Jordan vs. Harden: True Shooting Percentage

Perhaps the best argument Morey has in comparing the two offensively is the True Shooting Percentage, which measures the overall shooting efficiency, taking into account all field goals (two point and three point) and free throws. Harden has a career TS% of 60.9% whereas Jordan’s is 56.9%. Neither player ever led the league in this statistical category, but that would be nearly impossible. This is generally a category where big men lead the league, for example, the top five players in this category this past season were Utah Jazz center Rudy Gobert (68.2%), Dallas Mavericks center Dwight Powell (68.2%), DeAndre Jordan (67.4%), Thomas Bryant of the Wizards (67.4), and the Rockets own Clint Capela came in fifth, with a true shooting percentage of 65.8%.
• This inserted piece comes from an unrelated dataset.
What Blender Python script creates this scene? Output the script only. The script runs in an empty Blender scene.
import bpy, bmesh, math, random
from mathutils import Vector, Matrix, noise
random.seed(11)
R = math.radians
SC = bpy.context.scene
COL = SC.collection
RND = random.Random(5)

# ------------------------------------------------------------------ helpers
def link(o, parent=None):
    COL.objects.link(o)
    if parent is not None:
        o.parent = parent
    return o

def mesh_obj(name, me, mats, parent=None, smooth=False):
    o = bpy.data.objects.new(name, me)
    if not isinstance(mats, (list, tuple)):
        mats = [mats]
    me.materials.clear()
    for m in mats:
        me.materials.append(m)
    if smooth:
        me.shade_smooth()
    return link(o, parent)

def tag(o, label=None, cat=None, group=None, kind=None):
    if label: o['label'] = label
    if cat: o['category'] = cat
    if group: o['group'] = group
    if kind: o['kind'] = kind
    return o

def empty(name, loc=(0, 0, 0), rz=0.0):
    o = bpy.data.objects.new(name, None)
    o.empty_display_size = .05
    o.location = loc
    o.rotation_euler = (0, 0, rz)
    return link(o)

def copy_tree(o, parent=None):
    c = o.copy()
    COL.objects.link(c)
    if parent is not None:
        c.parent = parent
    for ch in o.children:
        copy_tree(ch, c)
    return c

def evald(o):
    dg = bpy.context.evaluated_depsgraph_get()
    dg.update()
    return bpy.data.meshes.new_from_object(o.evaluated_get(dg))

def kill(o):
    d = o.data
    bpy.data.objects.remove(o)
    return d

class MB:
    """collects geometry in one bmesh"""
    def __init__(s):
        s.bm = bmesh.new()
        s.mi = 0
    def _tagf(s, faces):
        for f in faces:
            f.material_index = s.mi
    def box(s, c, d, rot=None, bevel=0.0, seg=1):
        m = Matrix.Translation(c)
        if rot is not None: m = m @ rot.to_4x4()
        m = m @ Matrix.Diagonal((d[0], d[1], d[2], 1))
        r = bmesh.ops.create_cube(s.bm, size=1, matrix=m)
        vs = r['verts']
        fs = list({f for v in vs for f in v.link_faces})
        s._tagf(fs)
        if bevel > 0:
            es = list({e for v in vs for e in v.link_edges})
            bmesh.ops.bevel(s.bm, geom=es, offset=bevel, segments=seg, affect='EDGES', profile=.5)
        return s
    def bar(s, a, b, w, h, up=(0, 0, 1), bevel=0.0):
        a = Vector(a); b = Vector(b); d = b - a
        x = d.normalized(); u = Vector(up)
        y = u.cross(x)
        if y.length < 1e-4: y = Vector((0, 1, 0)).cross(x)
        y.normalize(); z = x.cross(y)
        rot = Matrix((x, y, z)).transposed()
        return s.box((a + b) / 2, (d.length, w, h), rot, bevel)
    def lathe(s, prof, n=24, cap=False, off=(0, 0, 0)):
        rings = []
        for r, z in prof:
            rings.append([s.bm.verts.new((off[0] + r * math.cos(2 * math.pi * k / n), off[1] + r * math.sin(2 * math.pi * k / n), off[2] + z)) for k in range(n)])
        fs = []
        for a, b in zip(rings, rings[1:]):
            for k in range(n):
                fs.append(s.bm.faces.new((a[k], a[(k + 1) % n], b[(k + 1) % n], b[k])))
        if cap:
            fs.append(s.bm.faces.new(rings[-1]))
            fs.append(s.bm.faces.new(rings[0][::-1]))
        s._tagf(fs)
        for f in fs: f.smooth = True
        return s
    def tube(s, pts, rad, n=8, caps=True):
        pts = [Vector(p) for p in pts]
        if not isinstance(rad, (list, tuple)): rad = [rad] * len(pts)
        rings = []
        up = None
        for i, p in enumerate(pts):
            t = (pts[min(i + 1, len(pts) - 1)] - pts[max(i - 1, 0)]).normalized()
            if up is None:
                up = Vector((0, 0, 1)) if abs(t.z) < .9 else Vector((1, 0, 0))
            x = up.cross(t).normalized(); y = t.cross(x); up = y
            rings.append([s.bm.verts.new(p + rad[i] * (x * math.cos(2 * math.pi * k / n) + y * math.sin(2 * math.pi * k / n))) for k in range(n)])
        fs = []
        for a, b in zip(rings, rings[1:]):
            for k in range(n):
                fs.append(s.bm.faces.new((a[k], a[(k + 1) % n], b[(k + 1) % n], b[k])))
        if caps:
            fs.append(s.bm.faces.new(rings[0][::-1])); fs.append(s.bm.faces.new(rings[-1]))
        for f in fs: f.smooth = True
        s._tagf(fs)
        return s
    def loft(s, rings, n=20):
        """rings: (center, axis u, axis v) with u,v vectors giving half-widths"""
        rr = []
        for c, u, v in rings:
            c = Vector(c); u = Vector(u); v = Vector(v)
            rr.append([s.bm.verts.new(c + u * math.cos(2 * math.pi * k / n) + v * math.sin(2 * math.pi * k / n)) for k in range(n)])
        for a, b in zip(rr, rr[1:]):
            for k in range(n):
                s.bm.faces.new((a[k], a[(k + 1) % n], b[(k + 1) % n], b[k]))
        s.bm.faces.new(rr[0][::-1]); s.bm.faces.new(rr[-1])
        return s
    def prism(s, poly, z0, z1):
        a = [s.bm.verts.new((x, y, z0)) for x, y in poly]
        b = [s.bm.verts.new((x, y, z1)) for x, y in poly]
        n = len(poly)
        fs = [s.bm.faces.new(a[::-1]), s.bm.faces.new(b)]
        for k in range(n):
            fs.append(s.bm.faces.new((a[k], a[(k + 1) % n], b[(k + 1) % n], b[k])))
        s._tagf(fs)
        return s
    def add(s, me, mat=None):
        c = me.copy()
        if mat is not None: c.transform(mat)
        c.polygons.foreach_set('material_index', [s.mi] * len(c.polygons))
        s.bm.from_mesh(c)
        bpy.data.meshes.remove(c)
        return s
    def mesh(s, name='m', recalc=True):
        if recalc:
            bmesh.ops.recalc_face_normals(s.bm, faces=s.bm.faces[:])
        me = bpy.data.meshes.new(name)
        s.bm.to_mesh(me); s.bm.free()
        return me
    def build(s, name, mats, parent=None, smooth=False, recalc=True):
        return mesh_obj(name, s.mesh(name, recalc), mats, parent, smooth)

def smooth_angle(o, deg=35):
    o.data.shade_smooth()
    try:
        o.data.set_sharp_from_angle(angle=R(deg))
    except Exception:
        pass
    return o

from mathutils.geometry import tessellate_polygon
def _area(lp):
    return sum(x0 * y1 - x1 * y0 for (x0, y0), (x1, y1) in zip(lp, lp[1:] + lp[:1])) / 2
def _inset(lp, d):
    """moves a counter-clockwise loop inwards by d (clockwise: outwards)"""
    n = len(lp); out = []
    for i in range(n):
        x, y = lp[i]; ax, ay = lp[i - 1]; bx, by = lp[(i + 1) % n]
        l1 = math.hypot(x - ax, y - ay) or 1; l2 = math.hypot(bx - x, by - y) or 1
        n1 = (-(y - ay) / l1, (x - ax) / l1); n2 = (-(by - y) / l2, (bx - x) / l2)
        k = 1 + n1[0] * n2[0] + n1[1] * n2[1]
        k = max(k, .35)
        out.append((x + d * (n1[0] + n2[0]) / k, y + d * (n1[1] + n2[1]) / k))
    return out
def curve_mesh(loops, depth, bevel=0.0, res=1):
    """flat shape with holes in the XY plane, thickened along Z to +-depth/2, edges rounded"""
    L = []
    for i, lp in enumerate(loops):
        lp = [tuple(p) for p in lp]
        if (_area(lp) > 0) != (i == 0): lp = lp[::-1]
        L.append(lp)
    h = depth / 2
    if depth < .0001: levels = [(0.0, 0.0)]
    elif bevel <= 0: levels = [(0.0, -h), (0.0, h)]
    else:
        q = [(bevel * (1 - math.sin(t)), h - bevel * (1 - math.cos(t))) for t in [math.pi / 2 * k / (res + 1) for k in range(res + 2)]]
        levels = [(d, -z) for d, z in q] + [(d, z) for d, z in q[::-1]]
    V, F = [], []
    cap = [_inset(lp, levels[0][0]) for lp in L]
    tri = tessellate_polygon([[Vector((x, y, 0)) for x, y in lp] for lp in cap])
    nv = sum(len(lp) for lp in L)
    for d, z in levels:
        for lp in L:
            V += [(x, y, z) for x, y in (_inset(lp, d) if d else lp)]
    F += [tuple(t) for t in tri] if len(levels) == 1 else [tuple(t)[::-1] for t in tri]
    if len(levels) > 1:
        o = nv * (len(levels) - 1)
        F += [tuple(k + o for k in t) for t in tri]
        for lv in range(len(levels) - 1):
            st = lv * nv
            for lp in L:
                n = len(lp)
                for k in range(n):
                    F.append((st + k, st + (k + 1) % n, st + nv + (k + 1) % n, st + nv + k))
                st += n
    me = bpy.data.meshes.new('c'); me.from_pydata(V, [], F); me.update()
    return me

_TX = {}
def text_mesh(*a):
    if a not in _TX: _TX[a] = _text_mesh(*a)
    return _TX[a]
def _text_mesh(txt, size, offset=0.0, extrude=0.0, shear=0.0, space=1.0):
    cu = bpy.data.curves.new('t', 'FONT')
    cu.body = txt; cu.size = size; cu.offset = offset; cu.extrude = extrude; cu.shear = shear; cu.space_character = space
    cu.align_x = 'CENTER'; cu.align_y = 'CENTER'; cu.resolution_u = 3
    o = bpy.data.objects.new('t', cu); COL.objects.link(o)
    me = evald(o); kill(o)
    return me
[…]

The fact that Capela is fifth on this list goes to show how this category favors big men, as they more often than not have higher percentage field goal attempts, due in large part to lobs and alley oops. But Jordan actually had a season with a true shooting percentage of 49.3%, which is not even counting his years with the Wizards, and Harden’s lowest TS% is 55.1%, which he recorded in his rookie season. Furthermore, Harden has posted at least 61% in each of the last 3 years, which Jordan only accomplished once in his entire career.